Se mi chiedessero di sintetizzare in tre parole quello che vorrei per il 2019, non avrei dubbi: Sobrietà, Stabilità e Speranza. Nell’anno appena trascorso se ne è sentita profondamente la mancanza. Tre parole di cui abbiamo perso le tracce nelle pieghe del rincorrersi degli eventi, del commento a tutti i costi, della precarietà della vita e del lavoro, del futuro incerto e senza prospettive.

La sobrietà è mancata alla politica, sbarcata prepotentemente sui social, impegnata più nella propaganda che nella concretezza, nell’apparire e non nel costruire. E’ mancata in alcuni programmi televisivi, artificiosamente realizzati fuori dalle righe, non per un servizio al pubblico ma per impennare gli ascolti. E’ mancata tra giornalisti e opinionisti, quelli che piegano la verità ai propri interessi personali, che rifuggono l’onestà intellettuale per il proprio tornaconto.

 

La stabilità in Italia l’abbiamo smarrita da tempo. La stabilità dei rapporti affettivi, conflittuali e precari, e la stabilità lavorativa, per molti un’utopia: sempre più famiglie camminano ogni giorno sull’orlo di un baratro, foglie ingiallite aggrappate al ramo che rischiano di cadere al primo soffio di vento.

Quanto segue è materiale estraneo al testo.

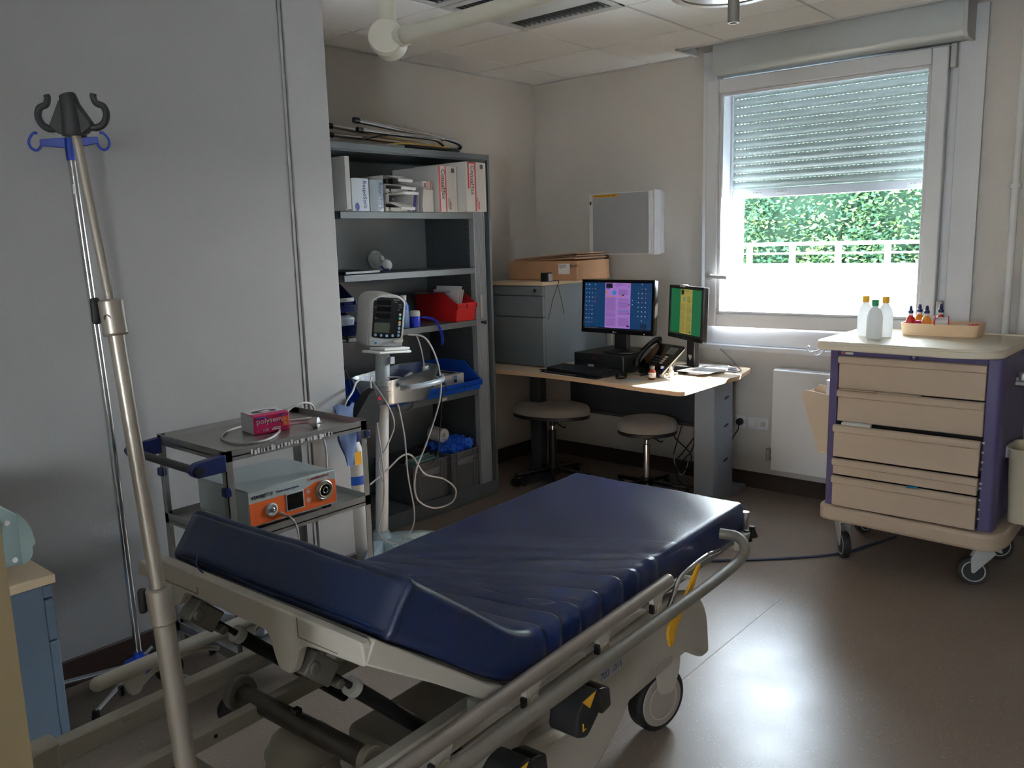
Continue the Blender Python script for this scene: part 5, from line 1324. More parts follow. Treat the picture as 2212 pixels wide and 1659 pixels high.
th_('DINAMAP', .0075, .022, .100, LGREY); th_('V 100', .0065, .026, .090, LGREY); th_('SpO2', .006, .052, .066, LGREY); th_('mmHg', .006, .048, .078, LGREY); th_('I I .', .011, .046, .052, LGREY); th_('NIBP', .005, -.07, .096, LGREY); th_('MAP', .005, -.07, .062, LGREY); th_('PULSE', .005, -.066, .012, LGREY); th_('BATT', .006, -.074, -.098, INK)
part('warning_lamp', MB(HM).lathe([(.010,0),(.009,.006),(.004,.008)],(.05,0,.118),16,'x',1,.5), LGREY, PMN)
part('hose_connector', MB(HM).cbox((.068,.055,-.092),(.02,.05,.016),rx=.2), MG, PMN, bev=.004)
# basket with handle
bk = LEAN @ MX.Translation((.02,.08,0))
O = rrect(-.13,.13,-.23,.21,.09,6); Bm = rrect(-.09,.09,-.17,.15,.07,6); n = len(O); vs = []
for P_, z in ((Bm,.755),(O,.90),([(p[0]*.975,p[1]*.975) for p in O],.90),([(p[0]*.96,p[1]*.96) for p in Bm],.76)): vs += [(p[0],p[1],z+(.03*sin(p[1]*6) if z > .8 else 0)) for p in P_]
fs = [tuple(range(n))[::-1], tuple(range(3*n,4*n))]
for k in range(3): fs += [(k*n+i,k*n+(i+1)%n,(k+1)*n+(i+1)%n,(k+1)*n+i) for i in range(n)]
part('basket', MB(bk).add(vs, fs), CLEARB, PMN)
part('basket_handle', MB(bk).tube([(.13,-.10,.84),(.165,-.06,.842),(.17,.05,.85),(.15,.15,.86),(.11,.19,.87)],.014,n=12), mat('clear grip',(170,180,190),.2,alpha=.8), PMN)
g = MB(bk); g.tube([(-.02+.06*cos(a)*(.8+.1*sin(a*2.3)), -.02+.11*sin(a)*(.8+.15*cos(a*1.7)), .79+.0035*a) for a in [i*.55 for i in range(46)]],.0035,n=6,k=2); part('coiled_lead', g, CORDW, PMN)
part('lead_plug', MB(bk).cbox((-.02,.09,.87),(.02,.045,.02),rx=.4), PAPER, PMN, bev=.003)
part('lead_plug', MB(bk).cbox((.02,.17,.90),(.02,.03,.035),rx=.3), PAPER, PMN, bev=.003)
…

La speranza è diventata una fiammella tenue, specialmente in Calabria. Senza la fiducia ad alimentarla, rischia di spegnersi. Teniamola accesa, mantenendo stretta la bussola del cambiamento. Cambiamento inteso come innovazione, come rigenerazione della società, determinata a voltare pagina, non solo quella del calendario.